Guide to home insurance for the first-time buyer!

Your lender will require you to purchase a homeowners insurance policy before you’re able to move into your new home. While many lenders provide insurance referrals, choosing a home insurance company is your decision. You’re responsible for making sure the coverages on your policy protect your home, detached structures, and belongings.

 

Is home insurance required to buy a home?

You’re required to show proof of homeowners insurance to your lender before they’ll relinquish the keys to your property or even finalize and fund your home loan. Until your home is paid in full, your lender holds a lien on your property—so it’s also in their best interest to make sure the property is insured while you’re paying down your mortgage, in case the home is damaged or destroyed.

If you’re paying for your new home with cash or an unsecured line of credit (credit card or personal loan), you won’t be required to show proof of home insurance before moving. Home insurance isn’t mandated in any state, so you could conceivably go without it if you’re not financing your home. Still, even though it’s not required by law, you’ll want to consider protecting the equity in your home, not to mention the roof over your head.

 

How to shop for home insurance.

You’ll usually work closely with a loan specialist during the mortgage approval process and they’ll let you know when to buy home insurance.

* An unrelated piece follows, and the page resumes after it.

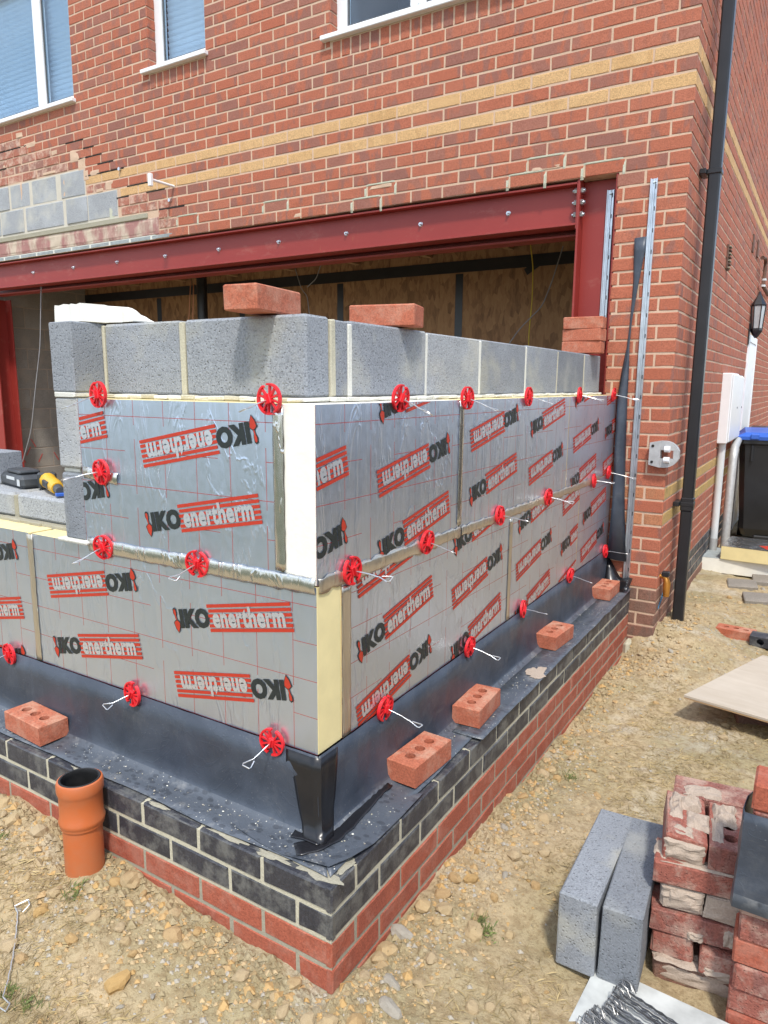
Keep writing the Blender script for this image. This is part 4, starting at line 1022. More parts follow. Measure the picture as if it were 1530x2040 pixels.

However, you can start shopping for a policy as soon as you know your new address. Shopping early can give you more to time to find the right policy and even help save money.

Your lender may provide a referral, but you’ll often save more money by bundling insurance. That means purchasing insurance from the same company for your motor vehicles and home. Bundling insurance can offer more savings or a multi-policy discount. Because you aren’t forced to buy from a particular insurer, it’s a good practice to compare pricing, coverages, and consumer reviews for a few different companies before making a final choice.

 

What to look for in a home insurance policy.

Check the limits on your personal property and liability coverage:

Your belongings (clothes, furniture, electronics, jewelry, etc.) are insured under Coverage C (personal property) on your policy, and you’ll want to make sure the limit is enough to cover everything you own. Keep in mind, certain valuable items may fall under a category with a “sublimit” set by your insurance company.

For example, your insurer may have a $1,500 sublimit on jewelry. That means any piece worth more than $1,500 would have to be protected by adding a rider to your policy (or “scheduling an item”).

Coverage E (liability) protects you if you’re liable for an accident on your property that injures someone. Make sure to select a liability limit that properly covers what you have in assets. Most home insurance policies max out at a $500,000 liability limit. If you need more than a half million dollars in coverage, you can purchase umbrella insurance which provides extra liability coverage for home and auto policies.

Be aware of exclusions:

Depending on your state and your insurance company, there will be a list of things your insurer won’t cover on a standard policy. Earthquakes, landslides, mudflows, and any other earth movement will be excluded on just about every policy. Flooding also won’t be covered.

If you’re at risk for a peril not covered on your policy, ask your home insurance agent or company if there’s an option to purchase protection for excluded incidents.

Understand your deductibles:

Home insurance policies will include a deductible for property damage. Your deductible is the portion of the claim you’re responsible for, so you’ll want to make sure the amount is within your budget.

When it comes to home insurance, your deductible isn’t always a set dollar amount like with car insurance. It could be a percentage of your policy’s dwelling coverage. For example, let’s say you have a wind damage claim for $7,000. If your home is insured for $150,000 and your policy’s deductible is 2%, you would be responsible for $3,000 and your insurance company would pay the remaining $4,000.

Your policy may even include a split deductible, which means you’ll have a set dollar amount for most claims, but may have a percentage apply for wind damage or other select perils.

How home insurance works with mortgage and escrow.

Most first-time buyers have their home insurance in escrow. Escrow accounts hold the funds designated for your home insurance and property taxes. Each month, you’ll pay a certain amount of money (typically, a few hundred dollars) above your normal mortgage payment. Your lender/mortgage servicer will keep the extra funds in an escrow account.

When your home insurance and property taxes are due, your mortgage servicer will pay them on your behalf from the escrow account. Lenders recommend escrow accounts to ensure you’re up to date with home insurance and property taxes. Some homeowners prefer to use escrow so they can pay for insurance and taxes in monthly installments, rather than paying the bills annually or bi-annually in one lump sum.